(What is required): The required output is a word-for-word copy of the lines from the line bearing "Continue the Blender" through the line bearing "roof_hip_front(rt,pan,14.4,2.9,3.2,15,T_ORANGE,seg=4)", inclusive, and no other lines.

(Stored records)
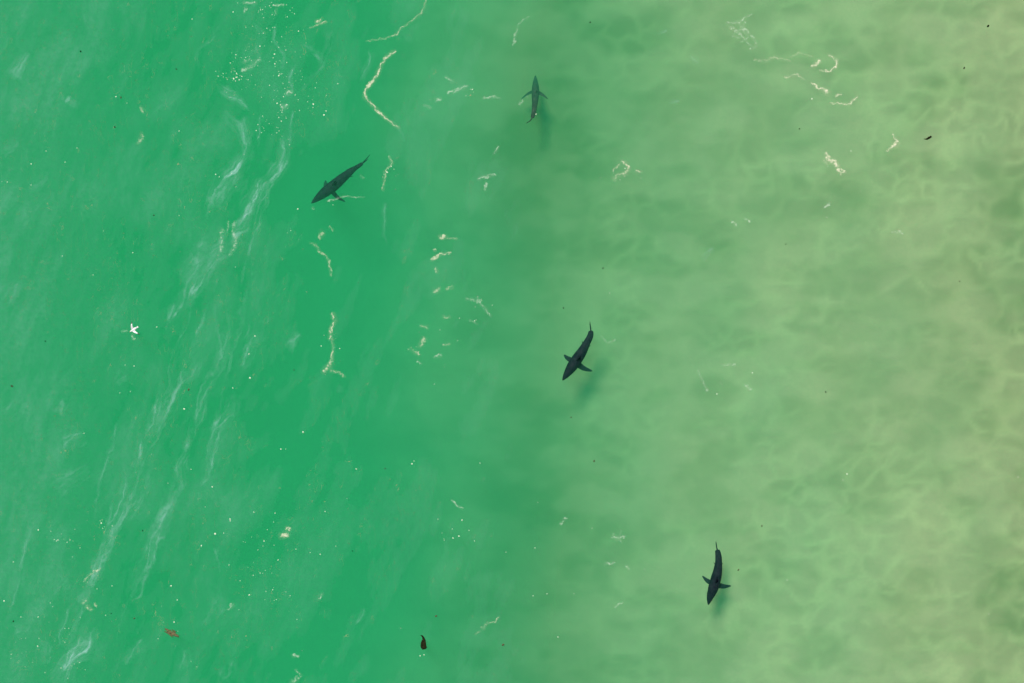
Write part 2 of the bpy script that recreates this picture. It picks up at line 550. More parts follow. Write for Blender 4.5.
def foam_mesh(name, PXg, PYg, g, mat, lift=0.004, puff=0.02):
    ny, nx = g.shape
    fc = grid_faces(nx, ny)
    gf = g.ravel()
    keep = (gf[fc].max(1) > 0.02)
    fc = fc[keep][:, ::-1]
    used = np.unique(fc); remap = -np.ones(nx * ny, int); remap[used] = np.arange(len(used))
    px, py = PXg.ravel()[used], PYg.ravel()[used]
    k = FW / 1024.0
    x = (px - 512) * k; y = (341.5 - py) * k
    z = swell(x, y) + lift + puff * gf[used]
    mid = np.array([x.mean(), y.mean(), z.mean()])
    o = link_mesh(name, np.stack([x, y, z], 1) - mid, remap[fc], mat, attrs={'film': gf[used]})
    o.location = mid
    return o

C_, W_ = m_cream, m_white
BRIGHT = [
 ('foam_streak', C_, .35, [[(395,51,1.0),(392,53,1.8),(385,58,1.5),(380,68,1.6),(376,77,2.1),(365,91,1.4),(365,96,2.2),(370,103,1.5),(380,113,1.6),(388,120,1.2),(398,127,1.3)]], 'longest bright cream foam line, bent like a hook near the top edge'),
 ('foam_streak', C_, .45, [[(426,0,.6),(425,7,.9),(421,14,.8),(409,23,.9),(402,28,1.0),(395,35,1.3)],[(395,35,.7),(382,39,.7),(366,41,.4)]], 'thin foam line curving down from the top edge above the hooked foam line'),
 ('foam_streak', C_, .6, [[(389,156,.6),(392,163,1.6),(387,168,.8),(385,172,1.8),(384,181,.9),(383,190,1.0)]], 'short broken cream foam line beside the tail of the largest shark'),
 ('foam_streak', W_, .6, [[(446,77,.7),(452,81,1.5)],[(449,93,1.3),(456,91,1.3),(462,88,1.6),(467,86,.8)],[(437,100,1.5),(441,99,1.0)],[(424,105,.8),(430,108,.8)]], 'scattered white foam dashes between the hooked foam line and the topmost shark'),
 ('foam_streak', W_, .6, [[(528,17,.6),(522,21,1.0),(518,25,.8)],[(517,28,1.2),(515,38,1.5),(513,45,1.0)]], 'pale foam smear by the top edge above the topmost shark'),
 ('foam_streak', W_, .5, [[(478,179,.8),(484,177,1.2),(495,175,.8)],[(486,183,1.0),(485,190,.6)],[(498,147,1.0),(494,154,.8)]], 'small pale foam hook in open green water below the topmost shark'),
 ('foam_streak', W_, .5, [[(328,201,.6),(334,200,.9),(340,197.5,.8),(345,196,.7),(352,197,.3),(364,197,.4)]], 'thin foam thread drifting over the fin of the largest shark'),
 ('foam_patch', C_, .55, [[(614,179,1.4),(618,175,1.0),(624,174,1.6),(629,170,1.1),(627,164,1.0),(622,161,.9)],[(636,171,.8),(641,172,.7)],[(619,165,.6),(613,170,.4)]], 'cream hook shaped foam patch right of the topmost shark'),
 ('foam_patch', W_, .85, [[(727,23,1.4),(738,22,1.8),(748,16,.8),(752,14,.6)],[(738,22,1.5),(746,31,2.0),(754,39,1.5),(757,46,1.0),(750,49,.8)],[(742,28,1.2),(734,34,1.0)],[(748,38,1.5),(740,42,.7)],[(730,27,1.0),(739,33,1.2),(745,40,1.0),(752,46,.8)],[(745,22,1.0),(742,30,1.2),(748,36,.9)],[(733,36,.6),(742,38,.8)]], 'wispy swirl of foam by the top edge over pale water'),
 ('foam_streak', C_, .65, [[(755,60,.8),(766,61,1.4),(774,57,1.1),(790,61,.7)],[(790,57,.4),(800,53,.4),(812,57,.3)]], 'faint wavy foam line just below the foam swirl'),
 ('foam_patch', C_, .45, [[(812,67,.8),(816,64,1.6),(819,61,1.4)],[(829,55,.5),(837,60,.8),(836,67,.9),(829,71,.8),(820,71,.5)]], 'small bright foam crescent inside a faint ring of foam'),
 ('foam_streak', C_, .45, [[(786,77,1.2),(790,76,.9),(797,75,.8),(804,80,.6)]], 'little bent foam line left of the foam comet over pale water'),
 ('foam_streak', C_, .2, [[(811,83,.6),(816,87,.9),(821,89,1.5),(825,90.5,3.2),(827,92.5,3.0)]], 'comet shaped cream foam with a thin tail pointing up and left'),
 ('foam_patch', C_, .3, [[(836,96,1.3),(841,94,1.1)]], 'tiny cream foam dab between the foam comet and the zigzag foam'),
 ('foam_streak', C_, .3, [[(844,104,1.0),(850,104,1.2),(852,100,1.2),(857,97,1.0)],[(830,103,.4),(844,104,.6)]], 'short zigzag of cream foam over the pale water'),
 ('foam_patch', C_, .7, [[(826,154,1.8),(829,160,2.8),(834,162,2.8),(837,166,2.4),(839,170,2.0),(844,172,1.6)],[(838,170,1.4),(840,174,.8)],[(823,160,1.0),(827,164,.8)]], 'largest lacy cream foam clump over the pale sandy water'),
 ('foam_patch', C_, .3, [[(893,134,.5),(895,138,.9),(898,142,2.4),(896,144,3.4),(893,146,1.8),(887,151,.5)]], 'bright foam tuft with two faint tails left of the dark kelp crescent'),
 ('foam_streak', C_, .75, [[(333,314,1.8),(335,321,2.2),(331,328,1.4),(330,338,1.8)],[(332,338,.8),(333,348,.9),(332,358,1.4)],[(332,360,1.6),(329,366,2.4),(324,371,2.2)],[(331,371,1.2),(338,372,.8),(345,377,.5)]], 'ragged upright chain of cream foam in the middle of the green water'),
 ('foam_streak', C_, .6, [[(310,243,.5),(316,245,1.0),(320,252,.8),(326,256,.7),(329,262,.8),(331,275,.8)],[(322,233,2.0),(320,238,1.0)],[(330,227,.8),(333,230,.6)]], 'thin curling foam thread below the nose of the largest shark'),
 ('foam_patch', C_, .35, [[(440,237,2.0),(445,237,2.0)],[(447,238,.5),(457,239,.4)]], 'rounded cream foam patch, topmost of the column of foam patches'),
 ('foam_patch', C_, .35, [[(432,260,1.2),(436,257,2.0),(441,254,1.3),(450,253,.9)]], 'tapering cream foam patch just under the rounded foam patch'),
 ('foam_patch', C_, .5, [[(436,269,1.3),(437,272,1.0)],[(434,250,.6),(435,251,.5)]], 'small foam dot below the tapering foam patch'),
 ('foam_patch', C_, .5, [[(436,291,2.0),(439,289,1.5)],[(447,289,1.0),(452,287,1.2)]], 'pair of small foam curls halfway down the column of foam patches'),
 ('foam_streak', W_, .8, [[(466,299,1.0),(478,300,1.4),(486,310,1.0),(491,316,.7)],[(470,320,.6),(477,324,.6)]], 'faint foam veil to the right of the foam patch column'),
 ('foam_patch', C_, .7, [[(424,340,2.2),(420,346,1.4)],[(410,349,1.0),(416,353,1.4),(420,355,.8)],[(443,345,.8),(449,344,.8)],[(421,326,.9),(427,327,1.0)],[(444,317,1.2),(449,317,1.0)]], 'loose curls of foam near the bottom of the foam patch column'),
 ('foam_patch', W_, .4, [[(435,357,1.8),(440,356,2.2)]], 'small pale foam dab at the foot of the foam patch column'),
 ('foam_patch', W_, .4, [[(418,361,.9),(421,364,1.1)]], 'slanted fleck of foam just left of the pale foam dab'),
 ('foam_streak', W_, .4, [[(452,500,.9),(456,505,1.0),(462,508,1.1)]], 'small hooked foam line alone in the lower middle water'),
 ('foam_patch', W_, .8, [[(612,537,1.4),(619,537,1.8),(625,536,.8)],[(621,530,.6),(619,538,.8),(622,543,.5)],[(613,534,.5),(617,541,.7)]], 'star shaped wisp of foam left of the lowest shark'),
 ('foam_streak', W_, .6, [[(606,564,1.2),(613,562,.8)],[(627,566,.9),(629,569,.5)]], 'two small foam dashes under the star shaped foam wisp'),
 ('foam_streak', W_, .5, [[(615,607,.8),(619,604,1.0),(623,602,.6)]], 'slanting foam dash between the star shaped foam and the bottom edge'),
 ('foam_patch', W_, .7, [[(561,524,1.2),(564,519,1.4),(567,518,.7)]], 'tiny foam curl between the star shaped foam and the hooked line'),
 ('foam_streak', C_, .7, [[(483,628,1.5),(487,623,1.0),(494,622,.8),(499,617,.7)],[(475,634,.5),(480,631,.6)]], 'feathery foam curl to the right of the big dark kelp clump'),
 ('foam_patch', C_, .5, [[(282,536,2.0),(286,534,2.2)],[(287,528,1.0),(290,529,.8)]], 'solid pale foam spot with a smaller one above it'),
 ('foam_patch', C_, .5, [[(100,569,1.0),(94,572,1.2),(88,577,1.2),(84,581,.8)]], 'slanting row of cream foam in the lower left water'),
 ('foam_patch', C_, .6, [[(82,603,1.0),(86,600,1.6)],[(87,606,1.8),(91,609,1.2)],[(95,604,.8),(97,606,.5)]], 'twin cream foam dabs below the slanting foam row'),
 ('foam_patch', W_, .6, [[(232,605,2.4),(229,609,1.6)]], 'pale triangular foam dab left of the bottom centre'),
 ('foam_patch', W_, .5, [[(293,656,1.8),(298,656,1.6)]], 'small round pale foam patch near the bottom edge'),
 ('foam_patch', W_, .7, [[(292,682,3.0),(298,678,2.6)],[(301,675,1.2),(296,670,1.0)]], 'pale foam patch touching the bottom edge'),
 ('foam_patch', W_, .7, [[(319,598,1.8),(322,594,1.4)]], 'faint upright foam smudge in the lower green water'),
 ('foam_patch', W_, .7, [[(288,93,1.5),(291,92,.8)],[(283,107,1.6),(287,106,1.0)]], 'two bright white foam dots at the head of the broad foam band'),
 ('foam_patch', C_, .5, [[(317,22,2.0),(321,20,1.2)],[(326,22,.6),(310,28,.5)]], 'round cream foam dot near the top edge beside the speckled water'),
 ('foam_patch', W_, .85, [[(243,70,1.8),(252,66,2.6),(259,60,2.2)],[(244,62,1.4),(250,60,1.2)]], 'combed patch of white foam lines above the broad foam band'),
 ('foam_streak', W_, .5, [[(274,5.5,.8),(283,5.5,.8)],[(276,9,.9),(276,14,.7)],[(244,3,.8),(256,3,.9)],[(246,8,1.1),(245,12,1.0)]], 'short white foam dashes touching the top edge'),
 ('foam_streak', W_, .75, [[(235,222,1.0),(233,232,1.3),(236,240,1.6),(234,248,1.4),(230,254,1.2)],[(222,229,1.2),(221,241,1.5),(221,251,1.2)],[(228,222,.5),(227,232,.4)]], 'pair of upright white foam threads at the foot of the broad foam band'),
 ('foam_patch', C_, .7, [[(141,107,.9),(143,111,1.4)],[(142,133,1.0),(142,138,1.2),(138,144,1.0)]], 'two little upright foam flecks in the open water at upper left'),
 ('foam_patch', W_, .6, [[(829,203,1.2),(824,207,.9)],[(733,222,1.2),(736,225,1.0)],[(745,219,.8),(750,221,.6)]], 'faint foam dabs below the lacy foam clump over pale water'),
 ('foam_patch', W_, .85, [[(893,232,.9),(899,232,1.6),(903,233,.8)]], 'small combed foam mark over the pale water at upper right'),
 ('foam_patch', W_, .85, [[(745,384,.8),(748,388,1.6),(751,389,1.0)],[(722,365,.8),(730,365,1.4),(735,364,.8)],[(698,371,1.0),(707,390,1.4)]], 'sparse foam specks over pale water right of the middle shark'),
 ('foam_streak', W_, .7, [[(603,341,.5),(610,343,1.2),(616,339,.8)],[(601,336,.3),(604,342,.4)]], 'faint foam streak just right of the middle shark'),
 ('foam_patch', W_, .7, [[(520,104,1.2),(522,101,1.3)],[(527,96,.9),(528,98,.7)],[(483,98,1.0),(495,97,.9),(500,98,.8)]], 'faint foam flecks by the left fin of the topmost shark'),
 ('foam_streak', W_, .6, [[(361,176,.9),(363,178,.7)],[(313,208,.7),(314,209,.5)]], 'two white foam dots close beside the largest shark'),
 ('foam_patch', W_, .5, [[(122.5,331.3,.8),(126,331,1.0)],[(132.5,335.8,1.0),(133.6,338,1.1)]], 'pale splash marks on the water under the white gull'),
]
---
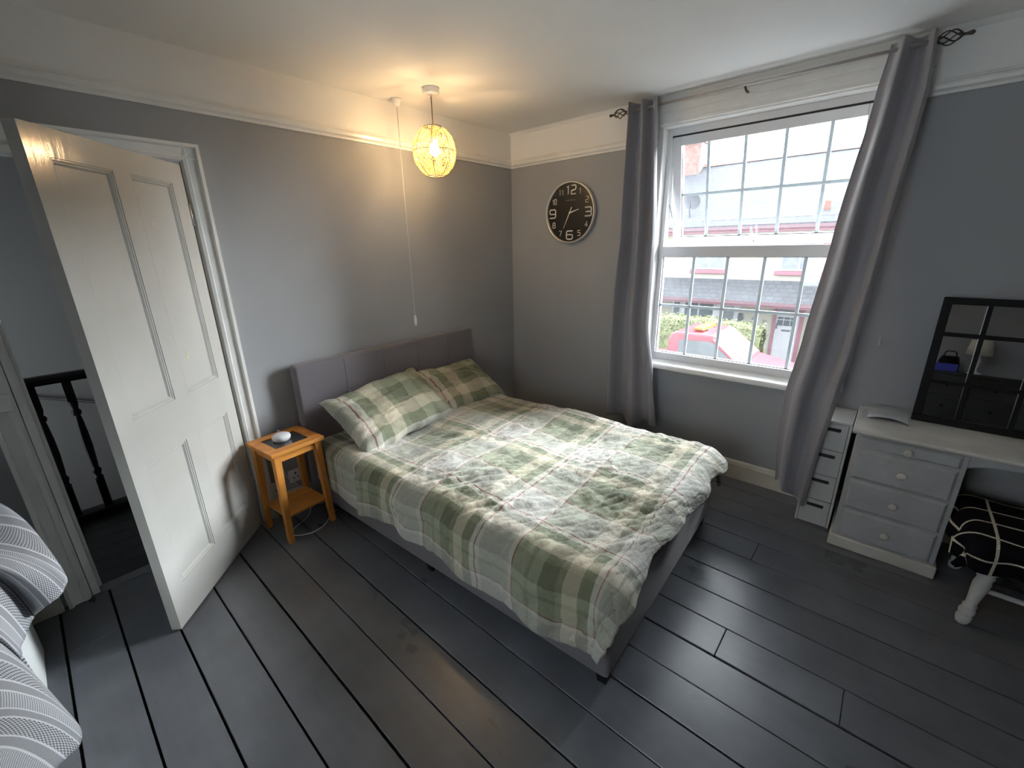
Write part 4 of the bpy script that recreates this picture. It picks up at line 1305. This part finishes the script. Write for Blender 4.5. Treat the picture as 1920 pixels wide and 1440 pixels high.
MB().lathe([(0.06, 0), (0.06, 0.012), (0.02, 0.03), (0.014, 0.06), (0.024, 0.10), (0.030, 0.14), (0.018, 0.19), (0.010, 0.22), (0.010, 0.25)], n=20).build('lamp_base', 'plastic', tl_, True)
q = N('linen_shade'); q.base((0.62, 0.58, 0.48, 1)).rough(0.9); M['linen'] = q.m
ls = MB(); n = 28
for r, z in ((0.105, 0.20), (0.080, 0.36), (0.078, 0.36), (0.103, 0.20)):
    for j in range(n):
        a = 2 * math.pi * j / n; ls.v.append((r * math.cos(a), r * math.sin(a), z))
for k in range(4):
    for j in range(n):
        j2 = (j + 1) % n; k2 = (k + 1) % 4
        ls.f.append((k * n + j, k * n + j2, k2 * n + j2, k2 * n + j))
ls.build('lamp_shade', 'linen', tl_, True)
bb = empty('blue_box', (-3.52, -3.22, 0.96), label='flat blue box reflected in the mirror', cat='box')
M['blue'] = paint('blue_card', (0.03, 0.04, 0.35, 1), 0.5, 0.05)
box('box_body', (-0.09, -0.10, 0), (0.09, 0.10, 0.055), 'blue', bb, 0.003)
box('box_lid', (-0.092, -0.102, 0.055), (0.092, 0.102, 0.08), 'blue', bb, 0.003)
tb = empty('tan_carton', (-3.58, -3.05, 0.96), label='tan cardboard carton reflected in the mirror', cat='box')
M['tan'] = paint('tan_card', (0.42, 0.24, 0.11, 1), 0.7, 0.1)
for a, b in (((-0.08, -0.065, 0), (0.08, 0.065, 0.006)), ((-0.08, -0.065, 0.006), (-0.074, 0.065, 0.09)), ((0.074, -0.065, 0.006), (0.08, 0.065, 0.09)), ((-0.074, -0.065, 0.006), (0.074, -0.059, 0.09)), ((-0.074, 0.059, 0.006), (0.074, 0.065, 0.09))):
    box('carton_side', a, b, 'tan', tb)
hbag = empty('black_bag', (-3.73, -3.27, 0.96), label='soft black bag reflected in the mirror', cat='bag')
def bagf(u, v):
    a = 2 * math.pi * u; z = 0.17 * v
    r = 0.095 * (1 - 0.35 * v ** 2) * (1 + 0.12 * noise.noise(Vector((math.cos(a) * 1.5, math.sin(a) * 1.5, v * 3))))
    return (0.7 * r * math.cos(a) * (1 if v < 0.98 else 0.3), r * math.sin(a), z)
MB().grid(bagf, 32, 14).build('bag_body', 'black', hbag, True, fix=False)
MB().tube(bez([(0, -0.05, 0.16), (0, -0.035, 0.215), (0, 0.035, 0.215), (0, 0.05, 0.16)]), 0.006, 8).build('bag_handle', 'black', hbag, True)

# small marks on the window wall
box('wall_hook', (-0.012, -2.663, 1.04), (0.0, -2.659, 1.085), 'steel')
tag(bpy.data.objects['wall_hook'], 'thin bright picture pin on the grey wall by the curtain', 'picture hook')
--
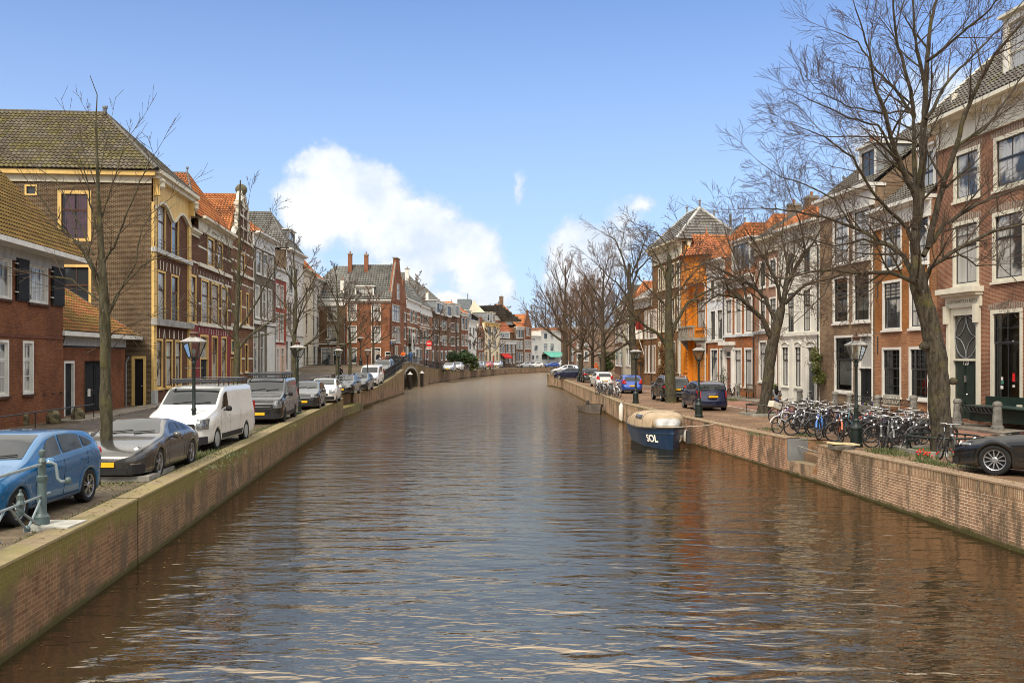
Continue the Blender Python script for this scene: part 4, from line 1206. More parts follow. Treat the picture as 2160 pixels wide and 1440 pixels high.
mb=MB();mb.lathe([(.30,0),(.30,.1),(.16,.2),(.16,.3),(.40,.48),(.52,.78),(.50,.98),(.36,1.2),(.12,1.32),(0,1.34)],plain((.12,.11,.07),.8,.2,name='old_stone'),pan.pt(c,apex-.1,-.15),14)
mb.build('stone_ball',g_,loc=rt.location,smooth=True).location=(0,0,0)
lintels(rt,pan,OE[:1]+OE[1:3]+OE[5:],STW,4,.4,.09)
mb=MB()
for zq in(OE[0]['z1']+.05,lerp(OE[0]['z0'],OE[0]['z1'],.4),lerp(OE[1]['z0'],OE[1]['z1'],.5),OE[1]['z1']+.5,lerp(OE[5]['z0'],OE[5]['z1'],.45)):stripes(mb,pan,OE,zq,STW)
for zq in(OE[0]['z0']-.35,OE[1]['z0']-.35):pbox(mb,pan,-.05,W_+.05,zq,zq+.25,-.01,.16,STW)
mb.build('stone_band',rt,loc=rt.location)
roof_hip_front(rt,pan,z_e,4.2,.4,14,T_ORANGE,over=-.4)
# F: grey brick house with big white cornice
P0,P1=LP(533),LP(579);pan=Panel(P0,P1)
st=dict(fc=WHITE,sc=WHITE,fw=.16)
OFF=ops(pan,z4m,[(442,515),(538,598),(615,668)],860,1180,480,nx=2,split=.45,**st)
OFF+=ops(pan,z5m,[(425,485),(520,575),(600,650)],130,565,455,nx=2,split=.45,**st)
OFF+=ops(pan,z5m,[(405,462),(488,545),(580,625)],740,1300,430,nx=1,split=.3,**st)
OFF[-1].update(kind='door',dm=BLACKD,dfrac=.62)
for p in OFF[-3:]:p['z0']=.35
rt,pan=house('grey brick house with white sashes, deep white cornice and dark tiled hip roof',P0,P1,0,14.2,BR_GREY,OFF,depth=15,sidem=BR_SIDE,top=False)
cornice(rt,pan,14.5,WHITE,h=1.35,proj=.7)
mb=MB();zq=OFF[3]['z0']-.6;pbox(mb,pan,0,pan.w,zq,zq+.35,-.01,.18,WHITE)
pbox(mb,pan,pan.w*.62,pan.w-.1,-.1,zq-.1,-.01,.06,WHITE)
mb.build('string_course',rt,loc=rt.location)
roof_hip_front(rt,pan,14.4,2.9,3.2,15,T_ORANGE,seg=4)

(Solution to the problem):
Continue the Blender Python script for this scene: part 4, from line 1206. More parts follow. Treat the picture as 2160 pixels wide and 1440 pixels high.
mb=MB();mb.lathe([(.30,0),(.30,.1),(.16,.2),(.16,.3),(.40,.48),(.52,.78),(.50,.98),(.36,1.2),(.12,1.32),(0,1.34)],plain((.12,.11,.07),.8,.2,name='old_stone'),pan.pt(c,apex-.1,-.15),14)
mb.build('stone_ball',g_,loc=rt.location,smooth=True).location=(0,0,0)
lintels(rt,pan,OE[:1]+OE[1:3]+OE[5:],STW,4,.4,.09)
mb=MB()
for zq in(OE[0]['z1']+.05,lerp(OE[0]['z0'],OE[0]['z1'],.4),lerp(OE[1]['z0'],OE[1]['z1'],.5),OE[1]['z1']+.5,lerp(OE[5]['z0'],OE[5]['z1'],.45)):stripes(mb,pan,OE,zq,STW)
for zq in(OE[0]['z0']-.35,OE[1]['z0']-.35):pbox(mb,pan,-.05,W_+.05,zq,zq+.25,-.01,.16,STW)
mb.build('stone_band',rt,loc=rt.location)
roof_hip_front(rt,pan,z_e,4.2,.4,14,T_ORANGE,over=-.4)
# F: grey brick house with big white cornice
P0,P1=LP(533),LP(579);pan=Panel(P0,P1)
st=dict(fc=WHITE,sc=WHITE,fw=.16)
OFF=ops(pan,z4m,[(442,515),(538,598),(615,668)],860,1180,480,nx=2,split=.45,**st)
OFF+=ops(pan,z5m,[(425,485),(520,575),(600,650)],130,565,455,nx=2,split=.45,**st)
OFF+=ops(pan,z5m,[(405,462),(488,545),(580,625)],740,1300,430,nx=1,split=.3,**st)
OFF[-1].update(kind='door',dm=BLACKD,dfrac=.62)
for p in OFF[-3:]:p['z0']=.35
rt,pan=house('grey brick house with white sashes, deep white cornice and dark tiled hip roof',P0,P1,0,14.2,BR_GREY,OFF,depth=15,sidem=BR_SIDE,top=False)
cornice(rt,pan,14.5,WHITE,h=1.35,proj=.7)
mb=MB();zq=OFF[3]['z0']-.6;pbox(mb,pan,0,pan.w,zq,zq+.35,-.01,.18,WHITE)
pbox(mb,pan,pan.w*.62,pan.w-.1,-.1,zq-.1,-.01,.06,WHITE)
mb.build('string_course',rt,loc=rt.location)
roof_hip_front(rt,pan,14.4,2.9,3.2,15,T_ORANGE,seg=4)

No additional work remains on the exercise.